Forman: When I was in Czechoslovakia, in one year I made two films! [laughs] But everybody works in a different way, at a different pace. I envy people who while finishing one film can prepare another one. I can’t do that. I’m not saying it’s better or worse, it’s just like that. This last gap, [which is] like seven years between Man on the Moon and Goya’s Ghosts, I had three projects which I spent at least a year or a year and a half developing the script, preparing the film — and they collapsed. One collapsed seven days before the shooting was supposed to start, one collapsed four, five weeks before the shooting was supposed to start, and the other collapsed after I started casting.

Filmmaker: How do you feel when films collapse like that?

Forman: On one hand, you are very frustrated; on the other hand, suddenly you are relieved of all these anxieties and tensions which I feel before starting any movie. You start to doubt: is the screenplay really right, is the cast right, did I choose the right locations? That gives you a great anxiety, so at the same time as you are frustrated that the film collapsed, you are relieved of all this tension.

Filmmaker: Do you remember the moment you realized you wanted to make films?

Forman: I developed my passion for film at university, at film school. I wanted originally to enter the drama school and be a stage director. I was not accepted, but thank God I applied for the screenwriting department at film school, and I was accepted. And I tell you, spending four years seeing tons of movies, and having chats every night till five in the morning talking to my fellow students in the pubs, you just develop a passion for movies.

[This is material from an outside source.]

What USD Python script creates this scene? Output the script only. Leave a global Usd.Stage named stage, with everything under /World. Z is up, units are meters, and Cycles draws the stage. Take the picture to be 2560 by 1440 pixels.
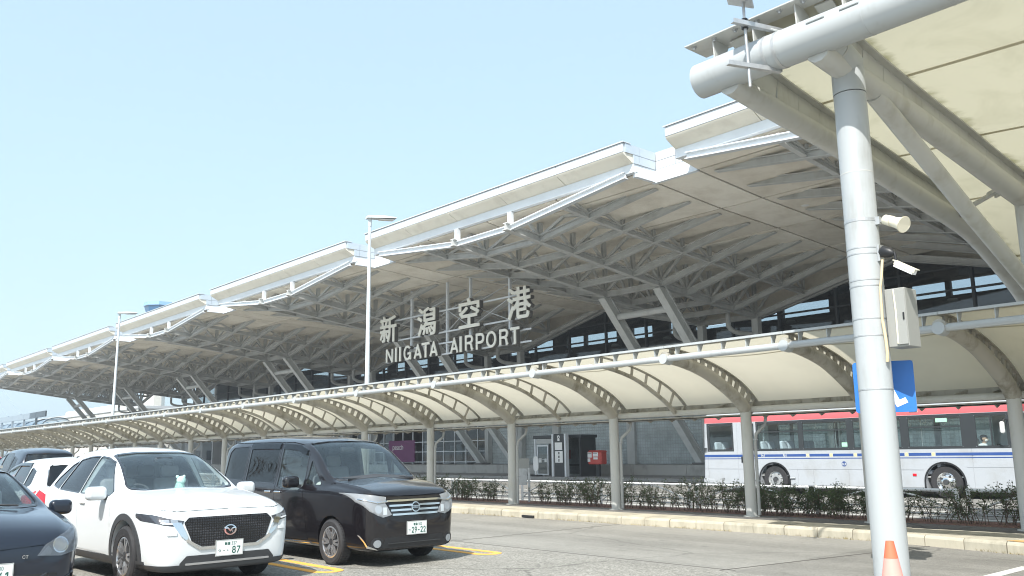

Filmmaker: What’s the dream project you’ve been wanting to make for years, but think is probably impossible?

Forman: I don’t have this kind of a dream project — if I had it, I would go like a greyhound after it and make it. No, no, I’m just waiting for the next subject that I will fall in love with.

Filmmaker: What’s more important to you: that a film is successful, or that you are happy with the finished product?

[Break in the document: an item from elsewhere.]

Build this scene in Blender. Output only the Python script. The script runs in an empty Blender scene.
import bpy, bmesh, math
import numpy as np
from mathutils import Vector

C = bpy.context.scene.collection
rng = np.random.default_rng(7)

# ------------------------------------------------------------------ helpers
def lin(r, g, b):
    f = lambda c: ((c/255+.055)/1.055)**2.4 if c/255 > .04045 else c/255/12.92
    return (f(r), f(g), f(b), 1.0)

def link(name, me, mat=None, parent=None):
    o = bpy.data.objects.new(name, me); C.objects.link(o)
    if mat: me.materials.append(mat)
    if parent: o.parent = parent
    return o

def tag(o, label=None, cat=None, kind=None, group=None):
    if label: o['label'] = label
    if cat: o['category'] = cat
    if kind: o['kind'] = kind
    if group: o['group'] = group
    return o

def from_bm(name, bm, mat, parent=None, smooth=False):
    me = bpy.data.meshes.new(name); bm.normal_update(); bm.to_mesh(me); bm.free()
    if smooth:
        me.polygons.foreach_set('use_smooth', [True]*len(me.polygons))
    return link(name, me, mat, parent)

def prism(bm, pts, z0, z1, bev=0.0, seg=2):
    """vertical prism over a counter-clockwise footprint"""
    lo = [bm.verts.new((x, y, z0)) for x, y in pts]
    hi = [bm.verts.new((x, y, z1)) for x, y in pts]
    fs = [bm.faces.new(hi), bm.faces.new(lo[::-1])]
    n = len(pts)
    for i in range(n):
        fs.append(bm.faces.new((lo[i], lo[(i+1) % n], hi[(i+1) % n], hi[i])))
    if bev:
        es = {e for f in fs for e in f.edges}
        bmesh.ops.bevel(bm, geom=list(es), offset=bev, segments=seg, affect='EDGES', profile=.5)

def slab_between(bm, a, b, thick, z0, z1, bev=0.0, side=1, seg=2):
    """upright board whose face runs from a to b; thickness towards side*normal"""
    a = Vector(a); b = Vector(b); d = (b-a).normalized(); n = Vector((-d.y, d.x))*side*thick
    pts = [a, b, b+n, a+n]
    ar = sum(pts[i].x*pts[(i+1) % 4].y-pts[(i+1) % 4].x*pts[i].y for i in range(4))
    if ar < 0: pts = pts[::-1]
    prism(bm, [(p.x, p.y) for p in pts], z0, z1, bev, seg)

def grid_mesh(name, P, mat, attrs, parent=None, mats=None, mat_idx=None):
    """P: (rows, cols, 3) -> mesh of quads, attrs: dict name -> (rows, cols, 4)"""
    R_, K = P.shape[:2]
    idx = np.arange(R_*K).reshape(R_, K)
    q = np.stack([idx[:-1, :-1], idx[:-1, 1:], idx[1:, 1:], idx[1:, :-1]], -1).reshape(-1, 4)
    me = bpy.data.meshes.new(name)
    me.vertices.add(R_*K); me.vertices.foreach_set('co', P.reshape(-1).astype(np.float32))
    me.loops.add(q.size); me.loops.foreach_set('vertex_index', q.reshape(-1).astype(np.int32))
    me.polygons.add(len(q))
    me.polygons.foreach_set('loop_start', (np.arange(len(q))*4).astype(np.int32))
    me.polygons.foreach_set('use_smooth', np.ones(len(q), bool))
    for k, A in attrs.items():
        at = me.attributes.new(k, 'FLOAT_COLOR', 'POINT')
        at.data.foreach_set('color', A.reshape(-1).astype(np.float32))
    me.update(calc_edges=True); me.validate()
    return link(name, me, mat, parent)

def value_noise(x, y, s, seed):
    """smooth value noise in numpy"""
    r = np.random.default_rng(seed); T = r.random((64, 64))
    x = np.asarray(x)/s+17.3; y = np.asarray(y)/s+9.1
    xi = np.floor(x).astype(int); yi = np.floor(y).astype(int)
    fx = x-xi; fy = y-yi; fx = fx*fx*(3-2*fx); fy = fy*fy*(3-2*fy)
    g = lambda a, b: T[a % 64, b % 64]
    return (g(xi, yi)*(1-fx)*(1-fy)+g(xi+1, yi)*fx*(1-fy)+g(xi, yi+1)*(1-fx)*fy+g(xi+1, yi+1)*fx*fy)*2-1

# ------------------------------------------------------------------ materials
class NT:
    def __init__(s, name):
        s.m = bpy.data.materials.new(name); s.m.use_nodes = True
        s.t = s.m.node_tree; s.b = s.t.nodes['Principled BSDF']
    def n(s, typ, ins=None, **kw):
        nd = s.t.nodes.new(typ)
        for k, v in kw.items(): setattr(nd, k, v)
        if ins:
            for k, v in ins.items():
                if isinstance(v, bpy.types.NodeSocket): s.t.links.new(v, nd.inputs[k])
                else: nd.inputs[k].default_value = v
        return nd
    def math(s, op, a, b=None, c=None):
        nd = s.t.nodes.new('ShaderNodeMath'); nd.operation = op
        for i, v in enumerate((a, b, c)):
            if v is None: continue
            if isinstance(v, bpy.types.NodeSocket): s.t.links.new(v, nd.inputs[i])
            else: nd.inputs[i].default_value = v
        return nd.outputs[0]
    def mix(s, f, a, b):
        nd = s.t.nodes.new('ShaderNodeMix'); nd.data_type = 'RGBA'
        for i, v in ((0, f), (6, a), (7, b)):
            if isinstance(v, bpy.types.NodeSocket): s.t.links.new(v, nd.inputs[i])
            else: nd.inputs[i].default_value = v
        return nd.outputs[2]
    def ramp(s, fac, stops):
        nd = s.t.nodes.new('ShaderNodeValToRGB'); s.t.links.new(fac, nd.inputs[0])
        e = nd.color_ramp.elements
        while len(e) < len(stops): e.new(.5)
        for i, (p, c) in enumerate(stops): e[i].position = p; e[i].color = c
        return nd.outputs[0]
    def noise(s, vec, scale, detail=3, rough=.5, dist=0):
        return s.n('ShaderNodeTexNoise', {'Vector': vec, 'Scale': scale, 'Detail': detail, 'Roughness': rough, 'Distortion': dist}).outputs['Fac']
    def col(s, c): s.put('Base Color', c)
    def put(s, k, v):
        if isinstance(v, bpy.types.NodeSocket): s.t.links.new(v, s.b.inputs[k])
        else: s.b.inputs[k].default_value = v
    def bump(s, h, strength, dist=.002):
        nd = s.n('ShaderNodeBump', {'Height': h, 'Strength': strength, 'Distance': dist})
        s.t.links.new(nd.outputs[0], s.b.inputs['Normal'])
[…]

Forman: I’ll tell you: both. It’s more important for me that I know that I did my best and that I didn’t compromise anything and the film is the way I want it. But also very important is the success, because that will give you more clout, and more clout will give you more freedom in choosing subjects and dealing with all the bureaucracy of filmmaking.

Filmmaker: Finally, what’s the strangest experience you’ve had as a filmmaker?

Forman: We were shooting Amadeus in one of a couple of the remaining 18th Century theaters in Europe. We had chandeliers and thousands and thousands of candles burning, so we had 30 or 40 firemen all over the stage and in the theater. When you rehearse, you don’t light the candles, you don’t want to waste them. So we rehearsed everything carefully: we had 600 hundred extras in the audience in period costume, and dancers and singers and an orchestra. Everything was fine, so we light the candles and start the camera, and have the camera rolling. It was a playback on a piece of Don Giovanni from the end of the opera, and the music started and the singer was in the ecstasy of performing – and nobody noticed that he had made a wrong step. He had a hat with huge feathers, and they caught fire. Now everybody — hundreds of people — sees, but he didn’t know it because he was in the ecstasy, and it was behind his back. Nobody moves — everybody is watching it! It took a long time — five, six seconds and lasted an eternity — until finally one young fireman stuck his head out of the wings and said, “Mr. Forman, could you please stop the camera? Your actor is on fire.” And that shows you the magic of filmmaking: the camera is rolling, so nobody must disturb that — even if the whole theater burns down! That was really strange, but beautiful in a way.